I navigator rischiano di perdere la rotta

di Massimo Blasoni*

Il nostro Paese non brilla certo per efficienza quanto a formazione e politiche attive per il lavoro. Un esempio è quanto avviene in Friuli Venezia Giulia, una Regione a statuto speciale e per giunta del Nord. Le norme impongono a case di riposo ed ospedali di avere tutto il personale con qualifica di Operatore dei Servizi Sociali. La disposizione è degli ultimi anni e ha imposto a moltissimi lavoratori di acquisire rapidamente il titolo per mantenere il proprio posto di lavoro. Peraltro il settore è in crescita e dunque richiede costantemente un maggior numero di operatori specializzati. Malgrado questo, non vengono indetti dalla Regione – l’unica titolata a farlo – che pochissimi corsi di qualificazione. Solo alcune decine di ambitissimi posti l’anno a fronte di migliaia di domande. Sia chiaro, non è consentito a privati o associazioni di categoria di promuovere autonomamente i corsi. L’effetto paradossale è che da un lato ci sono donne che perdono il loro lavoro per carenza di titoli mentre dall’altro le aziende sono costrette a cercare in altre regioni o all’estero operatori muniti di qualifica.

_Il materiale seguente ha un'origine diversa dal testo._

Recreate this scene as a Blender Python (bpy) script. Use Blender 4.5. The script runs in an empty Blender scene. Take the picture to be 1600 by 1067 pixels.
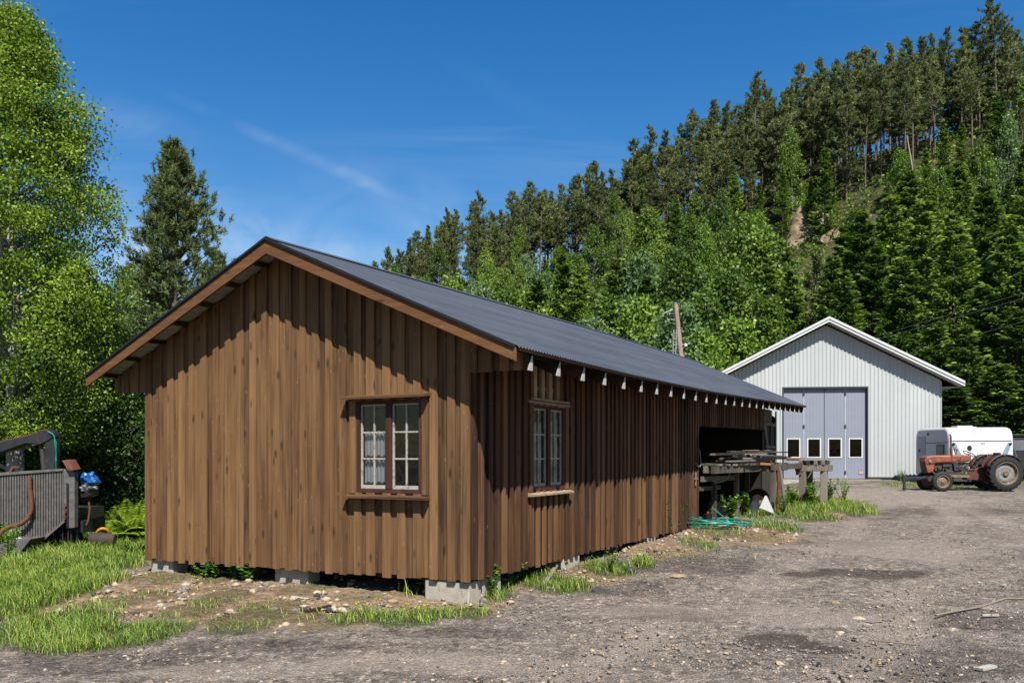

Questo è solo uno dei tantissimi casi di cervellotica burocrazia italiana. Tra l’altro viene spontaneo supporre che chi rimane senza un’occupazione finirà poi per chiedere il… reddito di cittadinanza. Per trovare lavoro non bastano i Centri per l’impiego, innanzitutto per la carenza di organico: se raffrontati a quelli di Paesi come la Francia e la Germania sono decisamente sottodimensionati. Un dato per tutti: i Centri per l’impiego italiani contano all’incirca 8mila operatori contro i 55mila addetti dell’agenzia pubblica francese Polè Emploi, a fronte di un contesto demografico comparabile. Pensare però che saranno risolutivi i nuovi 10mila navigator, che le disposizioni sul reddito di cittadinanza annunciano, sarebbe un errore. Il matching, l’incontro tra imprese e lavoratori, ha innanzitutto bisogno di una coerenza tra offerta formativa e domanda, che troppo spesso latita. Non basta rafforzare i Centri per l’impiego. Formare un numero adatto di professionisti dell’Information Technology, analisti dei big data, ma anche di progettisti meccanici, tornitori e fresatori specializzati è fondamentale e serve alle aziende e ai lavoratori molto più che ogni forma di sussidio.